Lebanon, Israel to resume maritime border talks May 4

Lebanon and Israel will resume US-mediated talks on their disputed maritime border on May 4, the US State Department said Friday.

“The resumption of talks is a positive step toward a long-awaited resolution,” the State Department said in a statement.

It said the US mediation team led by Ambassador John Desrocher will travel to Lebanon May 3 to “mediate talks between representatives from the governments of Israel and Lebanon on the disputed maritime boundary beginning May 4.”

“The resumption of talks is a positive step toward a long-awaited resolution,” the statement added.

Lebanon and Israel held several rounds of talks in October and November last year, a culmination of three years of diplomacy by the United States, hosted by the United Nations at the Naqoura peacekeeper base in southern Lebanon.

But gaps between the two sides remained large after each presented contrasting maps outlining proposed borders.

Lebanon demanded during the negotiation sessions an additional area of 1,430 square km that includes part of the Israeli Karish gas field in which the Greek Energean PLC operates.

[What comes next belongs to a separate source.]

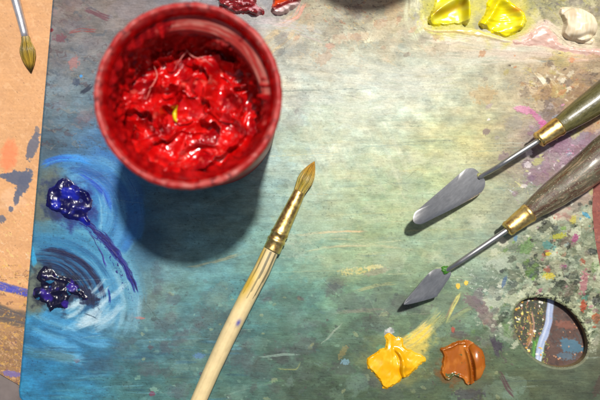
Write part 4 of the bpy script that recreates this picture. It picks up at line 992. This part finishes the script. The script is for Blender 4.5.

Since the talks stalled, Lebanon’s caretaker prime minister and ministers of defense and public works approved a draft decree which would expand Lebanon’s claim, adding around 1,400 square km to its exclusive economic zone. The draft decree has yet to be approved by President Michel Aoun.

The Lebanese Army Command, which demarcated the maritime border, said the negotiating delegation continued to perform its task in the indirect technical negotiations based on the study prepared by the Army Command and based on “scientific and legal bases in accordance with the evidence and studies prepared by the Hydrographic Office in the Army Command.” The Army Command stressed its commitment and “adherence to the announced proposal, which is Line 29, which is scientifically and legally proven and with evidence.”

Israel already pumps gas from huge offshore fields, while Lebanon has yet to find commercial gas reserves in its own waters.